[DRBD-user] Layering drbd8 and LVM2 to minimize split-brain

Rene Mayrhofer rene.mayrhofer at gibraltar.at
Sun Oct 14 19:52:15 CEST 2007

Note: "permalinks" may not be as permanent as we would like,
direct links of old sources may well be a few messages off.


Hi all,

I am (still) trying to build a prototype high-availability cluster for Xen 
instances. One (of the various) major issue(s) is the shared storage for 
holding the Xen backend devices. Requirements for this storage are:
1. that is is shared (well, it's a cluster...)
2. that both nodes can access any of the backends at any time (although not 
necessarily concurrently)
3. that it doesn't need manual intervention

So the question is how to build such a shared storage with drbd8 as the 
underlying mechanism. A few possibilities come to mind:

a) Having drbd8 in primary/primary mode with a cluster file system like ocfs2 
on top of it and loopback file backends for the Xen domains. Been there, done 
that, wasn't stable at all (kernel oopses left and right) and very much 
violated requirement 3 due to split-braining on the drbd8 _and_ ocfs2 levels.

b) Having two drbd8 volumes, both in primary/secondary mode, with each node 
being primary for one of them. On top of the volumes using LVM2 to split into 
those Xen domUs that are normally active on the respective node. Nice idea, 
but unfortunately violates requirement 2, because each node can only run 
those domU that are in its current primary set. That is, failover is 
all-or-nothing and load balancing/dynamic migration/extensibility are not 
possible or severely limited.

c) Using drbd8 volumes as the Xen backend devices, on top of LVM2. That is, 
both cluster nodes hold one (or two, the second one for swap) LV(s) for each 
Xen domU and those are synced with one drbd8 primary/secondary volume each. 
Management effort is high, but can be taken care of with appropriate 
scripting. This beautifully fulfills all requirements in theory, but having 
run a construction like that in practice for the past around 6 months, I have 
to say that this as well is not stable and thus violates requirement 3. 
The problem here is not split-brain (each drbd volume only ever has one 
primary, the one that's currently running the domU), but more general and 
very hard to trace hick-ups. The nodes tend to lock up, trash extensively 
(without much user-space processing going on), and basically need a reboot 
(and manual intervention to get the drbd8 volumes to re-sync) about every two 
weeks. In theory nice, in practice it seems a no-go. 
The suspected reason is that drbd(8) just doesn't cope properly with around 30 
or more active volumes. I tried several hints from this list (thanks to Lars, 
among others), including to severely limit sync speed, buffer sizes, and 
serialize syncing with "after" statements, and although they improved 
matters, the system still isn't stable.

d) Using a single drbd8 volume in primary/primary mode with (C)LVM on top of 
it. Only one node will modify each LV at any given time, so writes to the 
drbd8 volume are disparate considering blocks. 

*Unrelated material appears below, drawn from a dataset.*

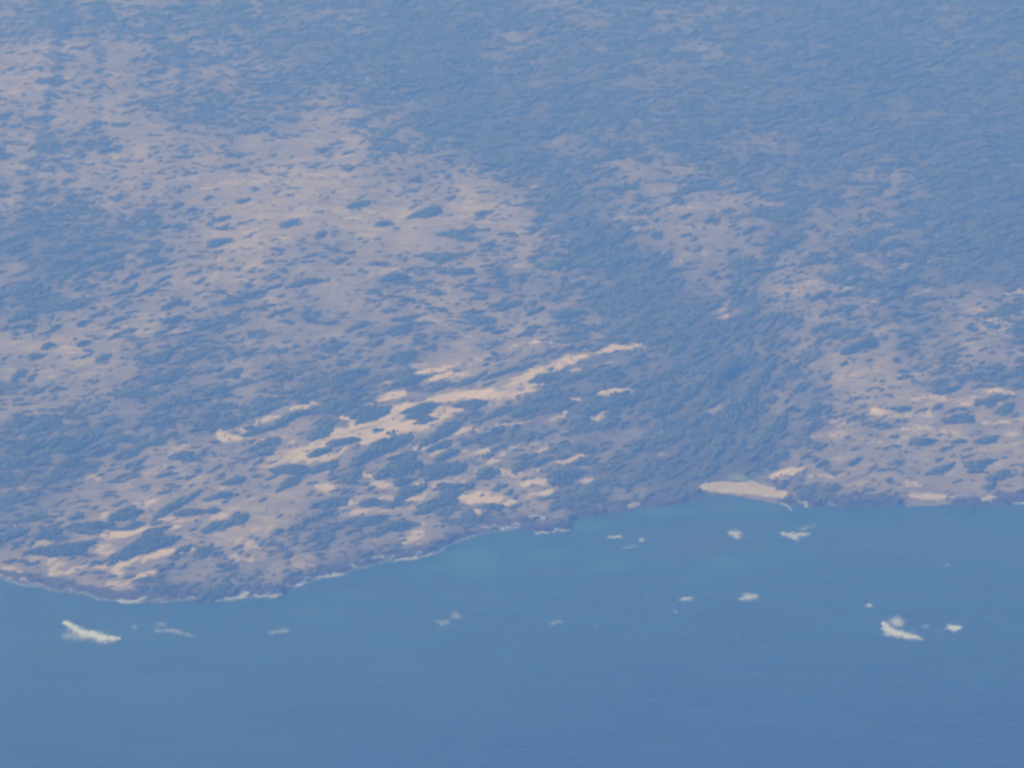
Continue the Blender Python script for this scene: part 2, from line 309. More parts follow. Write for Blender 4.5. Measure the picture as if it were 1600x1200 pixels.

The last variant _should_ be able to fulfill all requirements, but I am unsure 
if drbd8 can avoid split-braining in this case. Is there any way to use the 
split-brain resolving mechanisms in a way that is both safe (i.e. to not 
overwrite changes) and automatic (i.e. to never go into a split-brain where 
an admin needs to manually resolve matters)? Theoretically, this should be 
pretty simple:
- Even when network problems happen and the nodes go split-brain (on 
the "higher" level of domUs still executing independently), they will not 
modify the same blocks on the drbd8 volume (as they only use different LVs). 
Starting the same domU on both nodes in a drbd8 split-brain situation can be 
easily and cheaply avoided by using multiple heartbeat connections.
- When modifying shared LVM data (i.e. adding, removing, or resizing LVs), 
CLVM should take care that, again, only one host is modifying the LVM 
metadata.

So the real question after all the rambling (which, I hope, is to the benefit 
of readers to discuss some of the variants) is: how smart can drbd8 be made 
in terms of automatically resolving split-brain? Will it always go 
split-brain when _any_ blocks are changed on both sides, or only if the 
_same_ blocks are changed? The drbd.conf manual page descriptions of the 
after-sb-* options seems to indicate that automatically resolving split-brain 
is only possible on a volume but not on a block level. Is there a way to make 
it work on block level, or am I missing something terribly obvious here?